Given problem: Report how many lines of the listing below include the word "script". Give nothing but the number.

(Scenes as source code)
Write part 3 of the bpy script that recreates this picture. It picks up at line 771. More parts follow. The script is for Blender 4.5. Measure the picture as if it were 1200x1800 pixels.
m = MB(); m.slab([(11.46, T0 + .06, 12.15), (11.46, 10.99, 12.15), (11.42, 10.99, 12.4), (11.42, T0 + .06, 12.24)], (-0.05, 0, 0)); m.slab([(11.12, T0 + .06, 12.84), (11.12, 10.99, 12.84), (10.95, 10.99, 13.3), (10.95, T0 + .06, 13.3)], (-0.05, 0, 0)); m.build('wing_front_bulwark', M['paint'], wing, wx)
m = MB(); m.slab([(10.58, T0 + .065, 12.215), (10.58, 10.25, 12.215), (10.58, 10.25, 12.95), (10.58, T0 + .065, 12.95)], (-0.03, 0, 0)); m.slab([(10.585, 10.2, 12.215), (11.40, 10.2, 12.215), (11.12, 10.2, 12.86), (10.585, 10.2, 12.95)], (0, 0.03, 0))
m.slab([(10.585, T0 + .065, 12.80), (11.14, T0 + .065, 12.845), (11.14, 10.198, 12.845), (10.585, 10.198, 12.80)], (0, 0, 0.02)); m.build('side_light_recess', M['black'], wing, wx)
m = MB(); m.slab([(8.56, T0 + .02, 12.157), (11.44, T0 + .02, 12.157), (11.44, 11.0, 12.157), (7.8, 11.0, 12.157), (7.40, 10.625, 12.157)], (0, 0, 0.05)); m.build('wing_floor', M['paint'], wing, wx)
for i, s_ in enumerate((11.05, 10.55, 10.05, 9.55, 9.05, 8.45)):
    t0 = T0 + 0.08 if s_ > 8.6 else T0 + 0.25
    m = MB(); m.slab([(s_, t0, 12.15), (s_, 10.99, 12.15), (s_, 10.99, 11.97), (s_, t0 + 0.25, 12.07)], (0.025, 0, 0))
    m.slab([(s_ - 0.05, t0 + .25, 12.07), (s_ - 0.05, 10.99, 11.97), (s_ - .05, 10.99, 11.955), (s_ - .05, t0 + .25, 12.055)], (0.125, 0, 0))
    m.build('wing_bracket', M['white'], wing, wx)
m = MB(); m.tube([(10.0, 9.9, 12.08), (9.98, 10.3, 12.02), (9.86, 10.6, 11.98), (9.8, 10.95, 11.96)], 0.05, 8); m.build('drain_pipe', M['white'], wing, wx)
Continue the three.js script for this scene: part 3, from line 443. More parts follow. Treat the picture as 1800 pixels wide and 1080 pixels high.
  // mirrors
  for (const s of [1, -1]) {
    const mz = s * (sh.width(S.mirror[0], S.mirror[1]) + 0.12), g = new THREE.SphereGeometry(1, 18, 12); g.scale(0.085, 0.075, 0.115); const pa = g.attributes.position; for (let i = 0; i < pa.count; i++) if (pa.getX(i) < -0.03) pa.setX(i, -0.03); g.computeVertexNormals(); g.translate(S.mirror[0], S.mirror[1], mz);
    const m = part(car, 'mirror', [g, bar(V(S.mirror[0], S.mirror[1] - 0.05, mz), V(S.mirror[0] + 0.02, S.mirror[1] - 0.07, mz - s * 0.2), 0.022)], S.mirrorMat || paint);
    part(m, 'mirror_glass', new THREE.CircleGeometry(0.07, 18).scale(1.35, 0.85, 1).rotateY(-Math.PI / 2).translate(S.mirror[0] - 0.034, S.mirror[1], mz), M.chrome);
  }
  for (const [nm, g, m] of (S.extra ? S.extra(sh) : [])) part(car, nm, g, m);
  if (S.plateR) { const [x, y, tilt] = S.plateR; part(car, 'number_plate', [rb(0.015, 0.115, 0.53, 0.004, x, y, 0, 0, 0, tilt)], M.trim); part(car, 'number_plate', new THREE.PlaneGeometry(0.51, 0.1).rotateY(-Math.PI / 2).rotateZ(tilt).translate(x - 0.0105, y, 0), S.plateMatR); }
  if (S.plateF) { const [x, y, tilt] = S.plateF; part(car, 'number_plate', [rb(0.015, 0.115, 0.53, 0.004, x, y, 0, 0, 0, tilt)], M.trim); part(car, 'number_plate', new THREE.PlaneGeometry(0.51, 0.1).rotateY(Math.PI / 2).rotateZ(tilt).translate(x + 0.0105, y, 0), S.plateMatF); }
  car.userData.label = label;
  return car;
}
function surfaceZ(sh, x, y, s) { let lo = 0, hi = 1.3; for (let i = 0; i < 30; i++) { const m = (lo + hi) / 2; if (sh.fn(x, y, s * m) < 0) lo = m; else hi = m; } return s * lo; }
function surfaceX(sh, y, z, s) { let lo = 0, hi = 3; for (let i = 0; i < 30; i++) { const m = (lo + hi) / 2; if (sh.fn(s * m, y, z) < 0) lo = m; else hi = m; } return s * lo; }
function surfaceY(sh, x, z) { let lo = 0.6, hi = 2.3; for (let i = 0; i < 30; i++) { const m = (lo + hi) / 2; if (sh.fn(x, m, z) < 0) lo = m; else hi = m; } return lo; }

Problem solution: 2